Dannielle Spillman, a 74-year-old trans elder and musician, died on April 13 after a vehicle struck her outside a Chevron station at Mission and South Van Ness in SoMa.
Now the case has taken a turn that’s hard to watch from any angle. The wife of the man charged with her murder stepped forward this week to defend him publicly, and her grief is real. So is the grief of everyone who knew Spillman.
Valentino Amil, 31, faces a murder charge in connection with Spillman’s death. Surveillance video from the scene shows Amil’s Mercedes blocking the sidewalk as he pulled out of the gas station, shows Spillman walking around the front of the car after an exchange of words, and shows her pouring water from a bottle onto the hood. Amil then accelerated. The vehicle knocked Spillman onto the hood, then off it into the street, and ran over her.

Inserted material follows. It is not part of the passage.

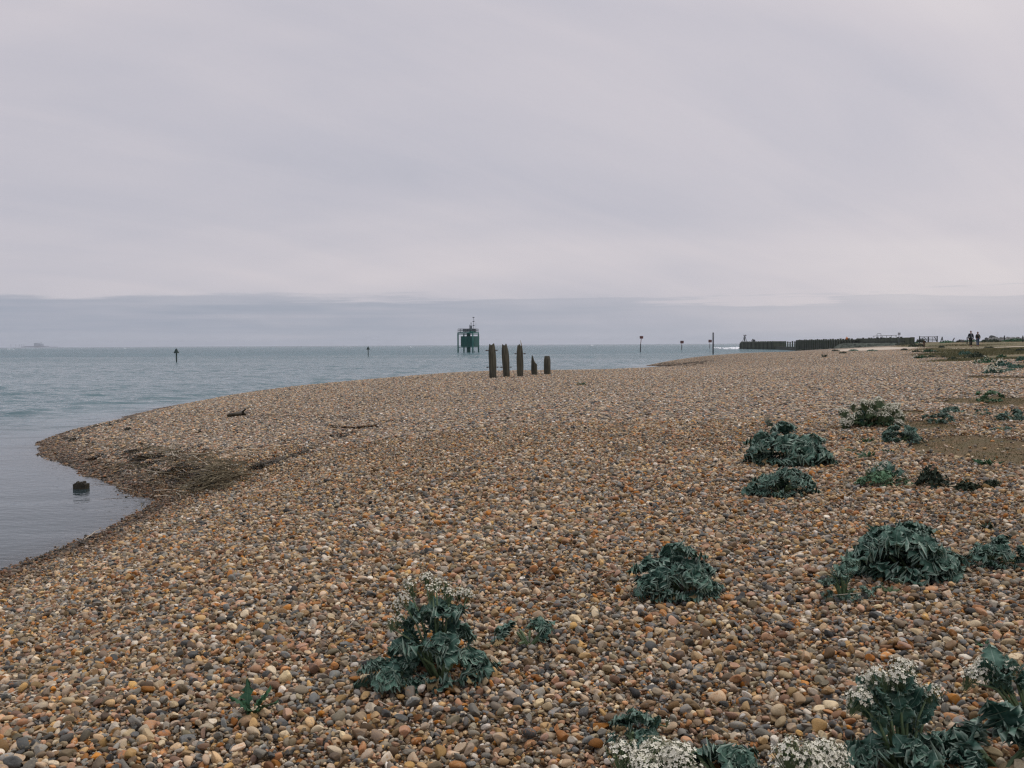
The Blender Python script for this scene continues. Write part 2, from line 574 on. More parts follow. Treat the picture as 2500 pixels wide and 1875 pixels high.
def pebble_color(nt, rnd, pos, tc, mottled=True, sat=1.0):
    base = nt.ramp(rnd, PEB, 'CONSTANT')
    wn = nt.add('ShaderNodeTexWhiteNoise', noise_dimensions='1D')
    nt.val(wn.inputs['W'], nt.math('MULTIPLY', rnd, 913.7))
    r2 = wn.outputs[0]
    hsv = nt.add('ShaderNodeHueSaturation')
    nt.val(hsv.inputs['Value'], nt.math('MULTIPLY_ADD', r2, 0.86, 0.32))
    wn2 = nt.add('ShaderNodeTexWhiteNoise', noise_dimensions='1D')
    nt.val(wn2.inputs['W'], nt.math('MULTIPLY', rnd, 411.3))
    nt.val(hsv.inputs['Saturation'], nt.math('MULTIPLY_ADD', wn2.outputs[0], 0.50 * sat, 0.60 * sat))
    nt.val(hsv.inputs['Color'], base)
    col = hsv.outputs[0]
    if mottled:
        off = nt.vmath('ADD', tc, nt.comb(nt.math('MULTIPLY', rnd, 71.0), nt.math('MULTIPLY', r2, 53.0), 0.0))
        n1 = nt.noise(off, 1.6, 4.0, 0.65, 0.6)
        other = nt.ramp(wn2.outputs[0], PEB, 'CONSTANT')
        col = nt.mix(nt.math('MULTIPLY', nt.smooth(n1, 0.52, 0.66), nt.math('MULTIPLY', r2, 0.75)), col, other)
        n2 = nt.noise(off, 7.0, 3.0, 0.7)
        col = nt.mix(0.55, col, nt.mix(1.0, col, nt.ramp(n2, [(0.25, (0.55, 0.53, 0.50)), (0.75, (1.25, 1.22, 1.2))]), 'MULTIPLY'))
    big = nt.noise(pos, 0.22, 4.0, 0.6)
    col = nt.mix(nt.smooth(big, 0.4, 0.7, 0.0, 0.25), col, nt.mix(1.0, col, C4((0.80, 0.83, 0.86)), 'MULTIPLY'))
    w = wet_factor(nt, pos)
    col = nt.mix(nt.math('MULTIPLY', w, 0.9), col, nt.mix(1.0, col, C4((0.40, 0.33, 0.26)), 'MULTIPLY'))
    return col, w


def pebble_mat(name, attr=None):
    m, nt, bs = new_mat(name)
    pos = nt.add('ShaderNodeNewGeometry').outputs['Position']
    if attr:
        rnd = nt.add('ShaderNodeAttribute', attribute_name=attr).outputs['Fac']
        tc = pos
    else:
        rnd = nt.add('ShaderNodeObjectInfo').outputs['Random']
        tc = nt.add('ShaderNodeTexCoord').outputs['Object']
    col, w = pebble_color(nt, rnd, pos, tc, attr is None, 0.86 if attr else 1.0)
    nt.link(col, bs.inputs['Base Color'])
    nt.link(nt.math('MULTIPLY_ADD', w, -0.38, 0.72), bs.inputs['Roughness'])
    bs.inputs['Specular IOR Level'].default_value = 0.25
    if attr is None:
        nz_ = nt.noise(tc, 9.0, 4.0, 0.65)
        bump(nt, bs, nz_, 0.25, 0.12)
    return m


M_PEB = pebble_mat('flint_pebble')
M_PEB_T = pebble_mat('flint_shingle_far', 'rnd')

# ------------------------------------------------------------------ terrain material
m_ter, nt, bs = new_mat('beach_ground')
pos = nt.add('ShaderNodeNewGeometry').outputs['Position']
vor = nt.add('ShaderNodeTexVoronoi', feature='F1')
nt.val(vor.inputs['Vector'], nt.vmath('MULTIPLY', pos, (1.0, 1.0, 0.3)))
vor.inputs['Scale'].default_value = 30.0
rr = nt.sep(vor.outputs['Color'])[0]
shc, w = pebble_color(nt, rr, pos, pos, False, 0.86)
gap_shade = nt.smooth(vor.outputs['Distance'], 0.25, 0.75, 1.0, 0.30)  # shade between the stones, painted into the ground colour
shc = nt.mix(1.0, shc, nt.comb(gap_shade, gap_shade, gap_shade), 'MULTIPLY')
near = nt.smooth(nt.sep(pos)[1], 110.0, 122.0)            # under the built pebbles: grit, its colour darkened as shade in the gaps
vg = nt.add('ShaderNodeTexVoronoi', feature='F1'); nt.val(vg.inputs['Vector'], pos); vg.inputs['Scale'].default_value = 85.0
grit = nt.mix(nt.sep(vg.outputs['Color'])[0], C4(s2l(46, 38, 30)), C4(s2l(112, 92, 70)))
shc = nt.mix(nt.math('SUBTRACT', 1.0, near), shc, grit)
att_e = nt.add('ShaderNodeAttribute', attribute_name='earth').outputs['Fac']
att_t = nt.add('ShaderNodeAttribute', attribute_name='turf').outputs['Fac']
att_s = nt.add('ShaderNodeAttribute', attribute_name='sand').outputs['Fac']
n1 = nt.noise(pos, 2.3, 6.0, 0.65)
n2 = nt.noise(pos, 14.0, 4.0, 0.7)
ec = nt.mix(nt.smooth(n1, 0.35, 0.65), C4(s2l(112, 92, 66)), C4(s2l(92, 84, 58)))
ec = nt.mix(nt.smooth(n2, 0.45, 0.7, 0.0, 0.7), ec, C4(s2l(70, 62, 44)))
n3 = nt.noise(nt.vmath('MULTIPLY', pos, (1.0, 0.45, 1.0)), 0.28, 5.0, 0.62)
tcn = nt.ramp(n3, [(0.30, s2l(74, 82, 58)), (0.46, s2l(104, 98, 70)), (0.56, s2l(128, 112, 84)), (0.66, s2l(92, 96, 72)), (0.8, s2l(140, 128, 106))])
tcn = nt.mix(nt.smooth(n2, 0.4, 0.7, 0.0, 0.4), tcn, C4(s2l(66, 66, 46)))
col = nt.mix(att_e, shc, ec)
col = nt.mix(att_t, col, tcn)
col = nt.mix(att_s, col, nt.mix(n1, C4(s2l(176, 164, 146)), C4(s2l(200, 188, 172))))
nt.link(col, bs.inputs['Base Color'])
nt.link(nt.math('MULTIPLY_ADD', w, -0.3, 0.88), bs.inputs['Roughness'])
bs.inputs['Specular IOR Level'].default_value = 0.2
bump(nt, bs, nt.math('SUBTRACT', nt.math('MULTIPLY', n2, 0.5), vor.outputs['Distance']), 0.7, 0.03)


def lines(lo, hi, near, k, mid=0.0):
    """grid lines that spread out with distance from mid"""
    xs = [mid]
    while xs[-1] < hi: xs.append(xs[-1] + max(near, k * abs(xs[-1] - mid)))
    ys = [mid]
    while ys[-1] > lo: ys.append(ys[-1] - max(near, k * abs(ys[-1] - mid)))
    return np.array(sorted(set(ys[1:] + xs)))


gx = np.concatenate([lines(-48, 160, 0.22, 0.016, 0.0), [180, 220, 300, 500, 1000, 2500, 6000]])
gy = np.concatenate([[-400, -120, -40, -15], lines(-6, 330, 0.16, 0.011, 4.0)])
GX, GY = np.meshgrid(gx, gy)
GZ = height(GX, GY)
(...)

Amil’s defense team says he believed his family was under threat and was trying to drive away to protect them. His wife, his 11-year-old daughter, and his five-month-old son were all in the car. SFist covered this detail alongside the wife’s public comments. Amil also fled the scene rather than staying to speak with police, a fact District Attorney Brooke Jenkins has pointed to in rejecting the self-defense argument.
“Having viewed the video, there is not evidence to support an argument of self-defense in this case,” Jenkins said.
His wife, who didn’t share her full name with KTVU, told the station the charges are “outrageous.”
“It’s not fair that the villain that they’re painting of my husband,” she said. “My husband is not a villain.”
She said her family feels remorse for Spillman’s death. “We carry, very very deep remorse for Dannielle,” she told KTVU. “It was a life. We understand that in its entirety.”
I don’t doubt that family is suffering. Children losing access to their father is serious. But suffering in one house doesn’t cancel what happened in the street.
Spillman was well known at Real Guitars and Guitar Center, two shops where she spent time as a musician embedded in the city’s community. Nonprofit case worker Derrick Guerra, who knew her, told reporters that Spillman had said in recent months she felt less and less safe in San Francisco as a trans person. She was frequently misgendered, he said, and described feeling more threatened than she had when she first lived here in the 1990s. She was a trans elder who had watched the city change around her for decades, and she had started to feel the city pulling away.
Spillman walked around a car blocking a sidewalk. She poured water on a hood. According to the California Penal Code’s standards for homicide, that sequence does not meet the threshold for justified use of deadly force, and the San Francisco District Attorney’s office has said as much directly. The National Center for Transgender Equality has documented for years how trans people, especially trans elders, face disproportionate exposure to violence in public spaces, a pattern Spillman herself described in her own words before she died.
Amil is scheduled for a bail hearing this week. His wife wants people to see a full human being, and that’s a legitimate thing to ask. Families aren’t responsible for crimes committed by a member, and the couple’s children didn’t choose any of this.
But Dannielle Spillman also didn’t choose what happened to her outside that gas station on April 13. She was walking down a public sidewalk in her city, the city she had lived in and loved and sometimes feared, and a driver accelerated into her and then drove away. Whatever complicated grief surrounds this case, that fact sits at the center of it, and it won’t move.